Resistance is not only futile—it is “racist,” and HUD will financially strangle communities that resist their dispossession.
you will own nothing and be happy....OR ELSE!
Buy a piece of flat land or mountainous and build on it while you can. It’s the cheapest way to go.
Writer left out the mot important part, past and current home ownership levels.
Wiki:
The home-ownership rate in the United States[1][2] is the percentage of homes that are owned by their occupants.[3] In 2009, it remained similar to that in some other post-industrial nations[4] with 67.4% of all occupied housing units being occupied by the unit’s owner. Home ownership rates vary depending on demographic characteristics of households such as ethnicity, race, type of household as well as location and type of settlement. In 2018, home-ownership dropped to a lower rate than it was in 1994, with a rate of 64.2%.[5]

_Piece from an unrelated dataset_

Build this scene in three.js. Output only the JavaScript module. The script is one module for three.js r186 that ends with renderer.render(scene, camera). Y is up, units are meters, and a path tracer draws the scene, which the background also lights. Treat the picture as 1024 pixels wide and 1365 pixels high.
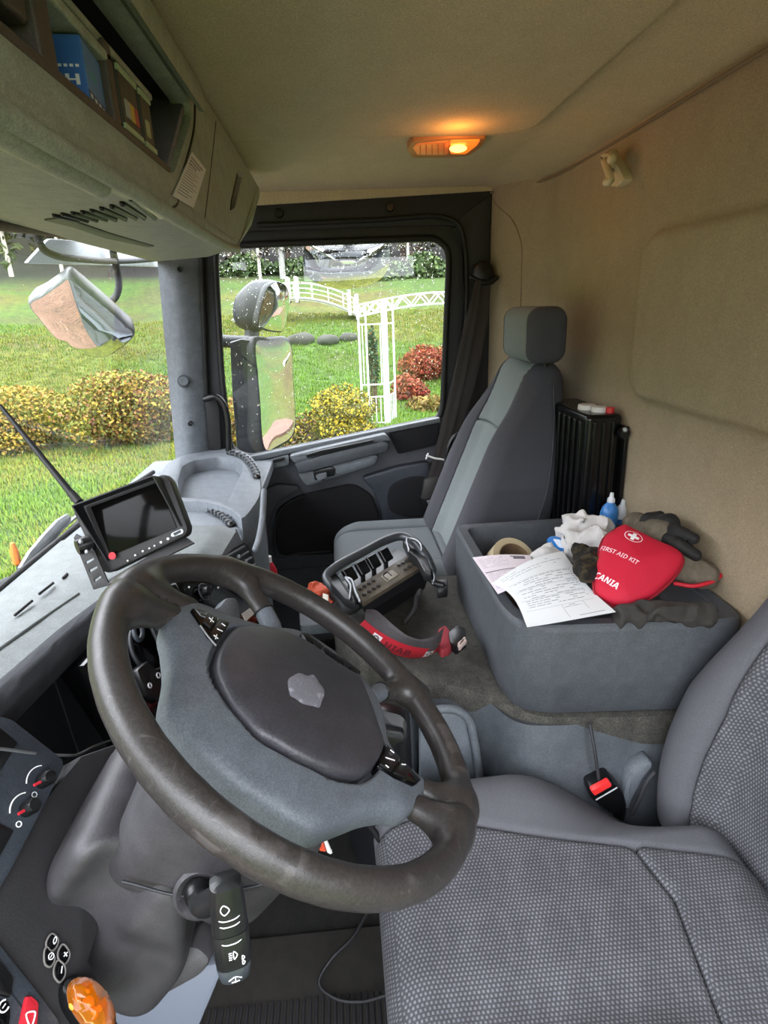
import * as THREE from 'three';
import { RoundedBoxGeometry } from 'three/addons/geometries/RoundedBoxGeometry.js';
import { mergeGeometries, toCreasedNormals } from 'three/addons/utils/BufferGeometryUtils.js';

// ---------------------------------------------------------------- camera, sky, exposure
// x runs towards the rear of the cab, y up, z towards the driver's door (the camera stands in that door)
const scene = new THREE.Scene();
const camera = new THREE.PerspectiveCamera(80.94, 1024 / 1365, 0.02, 300);
camera.position.set(0, 1.33, 0);
camera.quaternion.setFromRotationMatrix(new THREE.Matrix4().makeBasis(
  new THREE.Vector3(0.996109, -0.036503, 0.080216), new THREE.Vector3(0.060476, 0.945192, -0.320865), new THREE.Vector3(-0.064107, 0.324468, 0.943722)));
scene.add(camera);

// an even overcast sky, three times brighter overhead than at the horizon
const skyPixels = new Float32Array(64 * 32 * 4);
for (let j = 0; j < 32; j++) for (let i = 0; i < 64; i++) {
  const up = Math.max(0, Math.sin(((j + 0.5) / 32 - 0.5) * Math.PI)), l = (1 + 2 * up) / 3;
  skyPixels.set([l * 0.96, l, l * 1.07, 1], (j * 64 + i) * 4);
}
const sky = new THREE.DataTexture(skyPixels, 64, 32, THREE.RGBAFormat, THREE.FloatType);
sky.mapping = THREE.EquirectangularReflectionMapping; sky.magFilter = THREE.LinearFilter; sky.needsUpdate = true;
scene.background = sky; scene.environment = sky;
scene.backgroundIntensity = 13; scene.environmentIntensity = 13;

const renderer = new THREE.WebGLRenderer({ antialias: true });
renderer.toneMapping = THREE.LinearToneMapping;
renderer.toneMappingExposure = 1.0;
renderer.shadowMap.enabled = true;

// ---------------------------------------------------------------- helpers
function mulberry(seed) { let a = seed; return () => { a |= 0; a = a + 0x6D2B79F5 | 0; let t = Math.imul(a ^ a >>> 15, 1 | a); t = t + Math.imul(t ^ t >>> 7, 61 | t) ^ t; return ((t ^ t >>> 14) >>> 0) / 4294967296; }; }
const V3 = (p) => new THREE.Vector3(p[0], p[1], p[2]);
const lerp = (a, b, t) => a + (b - a) * t, clamp = (x, a, b) => Math.min(b, Math.max(a, x));
const sstep = (a, b, x) => { const t = clamp((x - a) / (b - a), 0, 1); return t * t * (3 - 2 * t); };
const hash3 = (x, y, z) => { let h = Math.imul(x, 374761393) ^ Math.imul(y, 668265263) ^ Math.imul(z, 2147483647 - 61); h = Math.imul(h ^ (h >>> 13), 1274126177); return ((h ^ (h >>> 16)) >>> 0) / 4294967296; };
function noise3(x, y, z = 0) {
  const X = Math.floor(x), Y = Math.floor(y), Z = Math.floor(z), s = (t) => t * t * (3 - 2 * t), u = s(x - X), v = s(y - Y), w = s(z - Z);
  const h = (i, j, k) => hash3(X + i, Y + j, Z + k);
  return lerp(lerp(lerp(h(0, 0, 0), h(1, 0, 0), u), lerp(h(0, 1, 0), h(1, 1, 0), u), v), lerp(lerp(h(0, 0, 1), h(1, 0, 1), u), lerp(h(0, 1, 1), h(1, 1, 1), u), v), w);
}
const fbm = (x, y, z = 0, o = 4) => { let s = 0, a = 0.5; for (let i = 0; i < o; i++) { s += a * noise3(x, y, z); x *= 2.03; y *= 2.03; z *= 2.03; a *= 0.5; } return s; };
function tex(w, h, f, srgb = true) {   // f(u, v) gives [r, g, b] or a grey level
  const d = new Uint8Array(w * h * 4);
  for (let j = 0; j < h; j++) for (let i = 0; i < w; i++) {
    let c = f(i / w, j / h, i, j); if (typeof c === 'number') c = [c, c, c];
    for (let k = 0; k < 3; k++) d[(j * w + i) * 4 + k] = clamp(c[k], 0, 1) * 255;
    d[(j * w + i) * 4 + 3] = 255;
  }
  const t = new THREE.DataTexture(d, w, h); t.wrapS = t.wrapT = THREE.RepeatWrapping; t.magFilter = THREE.LinearFilter;
  if (srgb) t.colorSpace = THREE.SRGBColorSpace; t.needsUpdate = true; return t;
}
function canvasTex(w, h, draw) {
  const c = document.createElement('canvas'); c.width = w; c.height = h; draw(c.getContext('2d'), w, h);
  const t = new THREE.CanvasTexture(c); t.colorSpace = THREE.SRGBColorSpace; return t;
}
const per = (t, metres) => { const c = t.clone(); c.repeat.set(1 / metres, 1 / metres); c.needsUpdate = true; return c; };
// uv in metres, taken from the side each face looks to
function boxUV(g) {
  if (g.index) g = g.toNonIndexed();
  const p = g.attributes.position, n = p.count, uv = new Float32Array(n * 2), a = new THREE.Vector3(), b = new THREE.Vector3(), c = new THREE.Vector3();
  for (let i = 0; i < n; i += 3) {
    a.fromBufferAttribute(p, i); b.fromBufferAttribute(p, i + 1).sub(a); c.fromBufferAttribute(p, i + 2).sub(a); b.cross(c);
    const x = Math.abs(b.x), y = Math.abs(b.y), z = Math.abs(b.z), k = y >= x && y >= z ? 1 : x >= z ? 0 : 2;
    for (let j = i; j < i + 3; j++) { const q = [p.getX(j), p.getY(j), p.getZ(j)]; uv[j * 2] = k === 0 ? q[2] : q[0]; uv[j * 2 + 1] = k === 1 ? q[2] : q[1]; }
  }
  g.setAttribute('uv', new THREE.BufferAttribute(uv, 2)); return g;
}
const crease = (g, deg = 35) => toCreasedNormals(g, deg * Math.PI / 180);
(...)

Since 1960, the home-ownership rate in the United States has remained relatively stable. It has decreased 1.0% since 1960, when 65.2% of American households owned their own home. Additionally, homeowner equity has fallen steadily since World War II and is now less than 50% of the value of homes on average.[6] Home-ownership was most common in rural areas and suburbs, with three quarters of suburban households being homeowners.
And in completely unrelated news the CDC declared an eviction moratorium, again...
A dump of a house a few doors down from my mothers sold for over 200k above asking price sight unseen. Every single house in that neighborhood is going within an hour way above asking. That neighborhood is definitely being targeted. There is no way the people I see walking that neighborhood can afford to buy at those prices.
So, who's buying? Go down the street and purchase a reasonably priced home.
Can I explain how much I hate JP Morgan, Goldman Sachs, and hedge funds, ect. They don’t build or create anything, and then lay bets and counter bets against average Americans.
Or maybe not.
If you own a house in a state with property taxes, you’re STILL a renter.